Meski telah mengidap gejala Parkinson, Ali tetap ingin bertanding lagi. Pada 11 Desember 1981, Ali yang sudah uzur, mencoba kembali ke dunia tinju melawan Trevor Berbick di Bahama dalam pertandingan yang diberi tajuk “Drama in Bahama.” Dalam kondisi renta, Ali mampu tampil lebih bagus daripada saat melawan Holmes, walaupun akhirnya kalah angka 10 ronde. Setelah pertandingan itu, Ali benar-benar pensiun dari dunia tinju.
Ali, yang dinobatkan sebagai “Petinju Terbesar Abad Ini” oleh BBC pada 1999, sempat datang ke Indonesia pada 20 Oktober 1973. Ali bertarung melawan, Rudi Lubbers, selama 12 ronde dalam pertandingan kelas berat tanpa gelar di Istora Senayan, Jakarta. Oleh publik dan pers Indonesia, pertandingan Ali vs Lubbers disebutkan sebagai pertandingan eksibisi, namun nyatanya ini adalah pertandingan resmi, walau tidak memperebutkan gelar.
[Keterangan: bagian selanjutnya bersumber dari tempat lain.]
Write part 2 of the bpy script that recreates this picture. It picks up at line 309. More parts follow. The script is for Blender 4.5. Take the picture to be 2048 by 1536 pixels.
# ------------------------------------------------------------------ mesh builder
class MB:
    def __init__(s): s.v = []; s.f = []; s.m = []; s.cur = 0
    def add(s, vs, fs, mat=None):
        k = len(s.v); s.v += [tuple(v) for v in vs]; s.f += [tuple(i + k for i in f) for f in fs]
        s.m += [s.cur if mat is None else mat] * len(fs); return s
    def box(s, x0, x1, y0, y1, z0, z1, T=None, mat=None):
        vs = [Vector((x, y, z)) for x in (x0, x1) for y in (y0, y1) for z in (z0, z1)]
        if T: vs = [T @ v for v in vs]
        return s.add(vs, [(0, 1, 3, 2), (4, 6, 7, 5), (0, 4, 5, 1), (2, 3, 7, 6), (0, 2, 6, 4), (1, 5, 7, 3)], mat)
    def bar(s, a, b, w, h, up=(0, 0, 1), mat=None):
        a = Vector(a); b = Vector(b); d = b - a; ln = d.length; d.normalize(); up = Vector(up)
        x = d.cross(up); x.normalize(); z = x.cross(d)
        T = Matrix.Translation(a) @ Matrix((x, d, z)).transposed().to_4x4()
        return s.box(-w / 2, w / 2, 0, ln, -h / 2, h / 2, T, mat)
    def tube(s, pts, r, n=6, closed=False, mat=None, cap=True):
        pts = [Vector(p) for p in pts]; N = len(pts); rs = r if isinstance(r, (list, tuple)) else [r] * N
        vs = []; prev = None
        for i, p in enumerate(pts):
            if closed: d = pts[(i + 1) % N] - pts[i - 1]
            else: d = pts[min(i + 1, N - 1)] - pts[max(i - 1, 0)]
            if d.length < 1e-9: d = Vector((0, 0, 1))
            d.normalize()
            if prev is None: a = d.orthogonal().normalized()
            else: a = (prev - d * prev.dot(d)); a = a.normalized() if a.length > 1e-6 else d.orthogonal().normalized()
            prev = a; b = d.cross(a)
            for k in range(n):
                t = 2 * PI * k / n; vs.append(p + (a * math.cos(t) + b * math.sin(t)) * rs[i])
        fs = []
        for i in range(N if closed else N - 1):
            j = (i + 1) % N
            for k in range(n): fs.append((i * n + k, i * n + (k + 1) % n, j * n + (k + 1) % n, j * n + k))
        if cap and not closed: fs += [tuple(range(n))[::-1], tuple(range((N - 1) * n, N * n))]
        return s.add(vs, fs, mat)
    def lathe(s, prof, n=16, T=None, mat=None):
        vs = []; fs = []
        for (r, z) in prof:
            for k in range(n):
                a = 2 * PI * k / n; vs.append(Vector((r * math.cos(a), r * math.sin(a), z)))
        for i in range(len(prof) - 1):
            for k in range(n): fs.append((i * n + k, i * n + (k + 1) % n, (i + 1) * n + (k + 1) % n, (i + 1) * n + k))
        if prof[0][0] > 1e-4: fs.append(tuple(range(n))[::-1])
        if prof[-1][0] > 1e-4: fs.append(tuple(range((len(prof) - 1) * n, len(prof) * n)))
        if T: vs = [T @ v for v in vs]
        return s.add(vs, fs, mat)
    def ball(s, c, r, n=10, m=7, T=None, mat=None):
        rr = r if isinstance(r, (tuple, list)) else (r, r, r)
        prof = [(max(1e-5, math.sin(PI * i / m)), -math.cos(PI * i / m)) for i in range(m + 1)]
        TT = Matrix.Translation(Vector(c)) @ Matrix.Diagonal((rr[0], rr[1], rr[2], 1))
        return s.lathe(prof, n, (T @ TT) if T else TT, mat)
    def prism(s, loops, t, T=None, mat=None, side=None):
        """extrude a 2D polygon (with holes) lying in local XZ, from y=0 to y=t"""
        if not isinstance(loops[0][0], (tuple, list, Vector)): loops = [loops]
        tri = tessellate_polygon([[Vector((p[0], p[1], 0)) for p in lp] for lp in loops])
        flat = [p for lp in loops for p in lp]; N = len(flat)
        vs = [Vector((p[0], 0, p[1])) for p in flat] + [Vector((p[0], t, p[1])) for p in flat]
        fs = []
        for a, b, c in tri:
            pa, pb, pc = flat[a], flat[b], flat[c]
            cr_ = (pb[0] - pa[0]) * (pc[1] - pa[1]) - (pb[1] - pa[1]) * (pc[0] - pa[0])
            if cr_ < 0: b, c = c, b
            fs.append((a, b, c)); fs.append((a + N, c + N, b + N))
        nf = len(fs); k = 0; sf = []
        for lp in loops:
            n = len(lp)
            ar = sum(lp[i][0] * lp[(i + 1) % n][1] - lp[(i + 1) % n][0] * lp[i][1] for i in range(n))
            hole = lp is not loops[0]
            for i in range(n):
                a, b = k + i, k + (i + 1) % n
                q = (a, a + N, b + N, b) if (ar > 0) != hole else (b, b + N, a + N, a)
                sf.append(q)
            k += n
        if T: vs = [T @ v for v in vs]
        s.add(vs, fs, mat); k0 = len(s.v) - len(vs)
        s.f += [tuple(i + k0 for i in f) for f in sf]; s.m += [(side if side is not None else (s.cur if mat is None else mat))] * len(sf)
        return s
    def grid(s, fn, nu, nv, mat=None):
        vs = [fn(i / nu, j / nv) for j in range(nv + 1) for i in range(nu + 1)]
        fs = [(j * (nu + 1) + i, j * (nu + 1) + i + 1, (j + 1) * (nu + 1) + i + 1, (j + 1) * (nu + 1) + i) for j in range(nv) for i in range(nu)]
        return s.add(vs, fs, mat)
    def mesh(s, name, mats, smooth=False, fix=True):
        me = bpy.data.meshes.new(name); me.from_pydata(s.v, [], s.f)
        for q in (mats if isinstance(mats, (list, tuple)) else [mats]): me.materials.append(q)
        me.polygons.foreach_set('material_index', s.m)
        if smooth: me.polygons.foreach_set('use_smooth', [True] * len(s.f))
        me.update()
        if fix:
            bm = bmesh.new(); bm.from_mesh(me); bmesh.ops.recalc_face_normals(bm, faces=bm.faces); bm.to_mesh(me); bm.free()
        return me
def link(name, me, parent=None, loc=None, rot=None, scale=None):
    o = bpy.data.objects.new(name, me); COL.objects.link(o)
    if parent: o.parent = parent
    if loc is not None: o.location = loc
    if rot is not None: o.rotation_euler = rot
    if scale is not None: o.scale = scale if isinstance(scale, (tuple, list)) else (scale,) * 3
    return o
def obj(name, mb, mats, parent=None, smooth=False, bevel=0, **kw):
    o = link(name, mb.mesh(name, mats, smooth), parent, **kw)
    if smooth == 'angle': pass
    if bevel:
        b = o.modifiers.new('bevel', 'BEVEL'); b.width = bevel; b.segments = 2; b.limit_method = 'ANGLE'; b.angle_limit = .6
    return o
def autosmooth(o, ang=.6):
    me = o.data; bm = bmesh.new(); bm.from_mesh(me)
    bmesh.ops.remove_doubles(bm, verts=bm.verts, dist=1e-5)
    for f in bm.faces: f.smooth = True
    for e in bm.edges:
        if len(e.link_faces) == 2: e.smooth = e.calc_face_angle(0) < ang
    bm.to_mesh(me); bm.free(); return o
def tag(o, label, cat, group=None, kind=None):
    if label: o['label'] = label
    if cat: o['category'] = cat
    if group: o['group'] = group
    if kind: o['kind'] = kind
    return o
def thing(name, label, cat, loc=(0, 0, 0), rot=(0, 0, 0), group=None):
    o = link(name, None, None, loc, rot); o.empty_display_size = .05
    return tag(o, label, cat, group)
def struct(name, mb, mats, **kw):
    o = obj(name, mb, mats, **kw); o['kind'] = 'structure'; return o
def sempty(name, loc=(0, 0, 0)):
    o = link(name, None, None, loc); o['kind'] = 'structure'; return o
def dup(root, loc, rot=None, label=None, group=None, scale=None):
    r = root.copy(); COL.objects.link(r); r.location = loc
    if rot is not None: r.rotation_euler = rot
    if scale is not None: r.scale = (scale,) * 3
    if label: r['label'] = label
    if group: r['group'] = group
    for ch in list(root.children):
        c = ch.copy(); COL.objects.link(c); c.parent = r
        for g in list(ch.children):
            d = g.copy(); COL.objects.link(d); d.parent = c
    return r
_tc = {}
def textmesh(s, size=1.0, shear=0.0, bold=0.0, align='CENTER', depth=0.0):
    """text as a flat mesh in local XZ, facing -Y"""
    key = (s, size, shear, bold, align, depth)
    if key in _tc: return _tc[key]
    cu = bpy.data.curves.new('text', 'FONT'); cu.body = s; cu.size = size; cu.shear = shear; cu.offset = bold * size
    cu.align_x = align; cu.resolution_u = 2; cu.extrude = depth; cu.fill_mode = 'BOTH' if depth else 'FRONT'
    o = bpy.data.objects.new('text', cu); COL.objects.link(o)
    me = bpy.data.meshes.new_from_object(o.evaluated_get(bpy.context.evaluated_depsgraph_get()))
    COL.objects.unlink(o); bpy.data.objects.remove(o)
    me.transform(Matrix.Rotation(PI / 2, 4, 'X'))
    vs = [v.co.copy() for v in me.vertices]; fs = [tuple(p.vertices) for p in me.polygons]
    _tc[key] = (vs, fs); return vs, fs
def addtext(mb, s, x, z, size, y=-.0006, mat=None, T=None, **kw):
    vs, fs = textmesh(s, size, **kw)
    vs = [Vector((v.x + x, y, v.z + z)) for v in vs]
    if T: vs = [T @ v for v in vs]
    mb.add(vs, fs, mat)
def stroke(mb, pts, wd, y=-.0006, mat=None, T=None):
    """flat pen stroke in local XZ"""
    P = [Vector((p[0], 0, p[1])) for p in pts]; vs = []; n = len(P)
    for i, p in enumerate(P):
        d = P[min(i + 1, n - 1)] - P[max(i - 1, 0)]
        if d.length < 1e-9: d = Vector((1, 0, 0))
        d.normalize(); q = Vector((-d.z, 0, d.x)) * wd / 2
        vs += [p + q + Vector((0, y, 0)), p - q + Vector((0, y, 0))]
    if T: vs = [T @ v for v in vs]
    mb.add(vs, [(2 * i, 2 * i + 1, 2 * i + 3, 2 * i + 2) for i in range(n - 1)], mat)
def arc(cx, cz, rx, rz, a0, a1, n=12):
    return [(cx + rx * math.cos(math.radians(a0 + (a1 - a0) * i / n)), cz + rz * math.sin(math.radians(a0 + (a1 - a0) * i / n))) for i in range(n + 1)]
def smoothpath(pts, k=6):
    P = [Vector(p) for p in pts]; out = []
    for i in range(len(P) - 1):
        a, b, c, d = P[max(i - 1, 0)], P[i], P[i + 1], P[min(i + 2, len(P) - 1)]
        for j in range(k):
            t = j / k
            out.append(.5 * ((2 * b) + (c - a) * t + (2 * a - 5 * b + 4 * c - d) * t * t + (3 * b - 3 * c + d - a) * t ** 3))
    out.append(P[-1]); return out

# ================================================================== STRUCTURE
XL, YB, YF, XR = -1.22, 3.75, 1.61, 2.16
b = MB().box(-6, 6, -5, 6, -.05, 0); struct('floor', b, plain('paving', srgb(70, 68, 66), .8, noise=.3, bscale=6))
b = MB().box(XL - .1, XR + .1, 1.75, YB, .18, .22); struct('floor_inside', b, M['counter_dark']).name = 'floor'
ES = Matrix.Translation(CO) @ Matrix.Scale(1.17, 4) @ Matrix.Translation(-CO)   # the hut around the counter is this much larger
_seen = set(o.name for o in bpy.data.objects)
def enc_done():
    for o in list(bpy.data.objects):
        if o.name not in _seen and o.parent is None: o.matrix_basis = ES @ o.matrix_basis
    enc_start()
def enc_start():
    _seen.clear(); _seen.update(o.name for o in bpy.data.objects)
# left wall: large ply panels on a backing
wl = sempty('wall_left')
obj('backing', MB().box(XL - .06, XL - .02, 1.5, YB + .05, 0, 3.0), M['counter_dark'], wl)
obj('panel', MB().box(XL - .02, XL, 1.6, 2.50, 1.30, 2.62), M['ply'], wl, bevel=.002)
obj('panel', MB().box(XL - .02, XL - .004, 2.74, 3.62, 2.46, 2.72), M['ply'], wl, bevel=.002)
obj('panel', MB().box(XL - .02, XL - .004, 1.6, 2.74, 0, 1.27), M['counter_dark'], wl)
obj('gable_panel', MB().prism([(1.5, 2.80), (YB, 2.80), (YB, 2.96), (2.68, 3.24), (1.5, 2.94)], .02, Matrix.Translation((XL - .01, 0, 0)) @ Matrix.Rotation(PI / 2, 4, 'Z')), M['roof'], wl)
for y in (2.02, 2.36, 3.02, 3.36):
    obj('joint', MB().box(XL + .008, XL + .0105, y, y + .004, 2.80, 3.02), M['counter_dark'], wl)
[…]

Terakhir, Ali menginjakkan kaki di Indonesia pada 23 Oktober 1996.”Sebuah negara yang unik, di mana penduduknya sangat bersahabat dan selalu tersenyum kepada siapa pun,” kesan Ali.
Kini Ali tak bisa lagi menari-nari, seperti yang kerap ia lakukan saat bertanding.
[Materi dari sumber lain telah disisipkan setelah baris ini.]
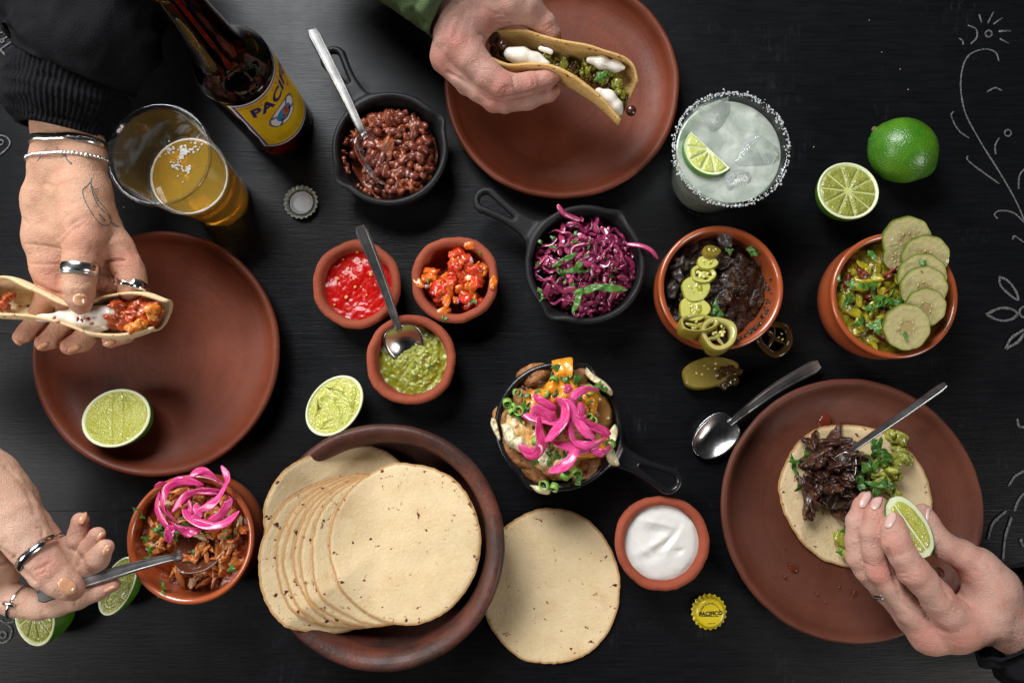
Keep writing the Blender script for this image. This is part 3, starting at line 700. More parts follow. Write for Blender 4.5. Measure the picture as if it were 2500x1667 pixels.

“Kejarlah saya, saya menari, saya menari. Coba ikuti saya,” ujar Ali kepada setiap lawannya.
Parkinson menggerogoti tubuhnya sejak 1986. Meski penyakit itu belum ada obatnya, Ali tidak mau menyerah. Ia bahkan sempat tampil sebagai pembawa obor saat Olimpiade Atlanta pada 1996. Saat itu, jutaan penonton televisi harus menahan haru melihat Ali yang perkasa berjuang keras mengatasi getaran di tangannya untuk menyulut obor Olimpiade. Dan ia berhasil.